District Heating and Cooling Thermal Microgrid Feasibility Study

2023
Vernal, Utah

A project has been conceived to implement Grid Amplified Building Energy Seasonal Storage (GABESS) in a District heating and cooling thermal microgrid (DHCM) in Vernal City, Utah. GABESS is an integrated system of geothermal heat pumps, air source heat pumps, and borehole thermal energy storage (BTES). The DHCM will be a closed-loop pipe network that circulates water to each building. At each building, a water source heat pump will be used to provide heating and cooling, depending on each building’s particular needs at each moment in time. Building occupants will never know that the system has changed.

The Feasibility Study will evaluate whether a GABESS system installed in Vernal, Utah, would provide a) economic benefit to the building owners who chose to connect and b) long-term financial sustainability for the City as Owner/Operator. A successful study will enable a follow-up front-end engineering design study and the beginning of infrastructure investment when opportunities arise (such as putting DHCM pipe in open trenches in the street for future use, starting in March 2023).

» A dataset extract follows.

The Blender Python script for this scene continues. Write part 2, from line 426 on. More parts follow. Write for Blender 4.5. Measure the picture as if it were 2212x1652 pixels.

The technical factors to be examined include building HVAC energy performance, capital cost, and carbon dioxide reductions by conversion to the DHCM, the piping network configuration that links all the buildings, and the BTES configuration and modes of operation. Economic analyses will be performed, and overall system energy and emissions profiles and resilience will be summarized. The benefits that GABESS provides to the ratepayers of Rocky Mountain Power will be calculated to garner RMP’s financial participation.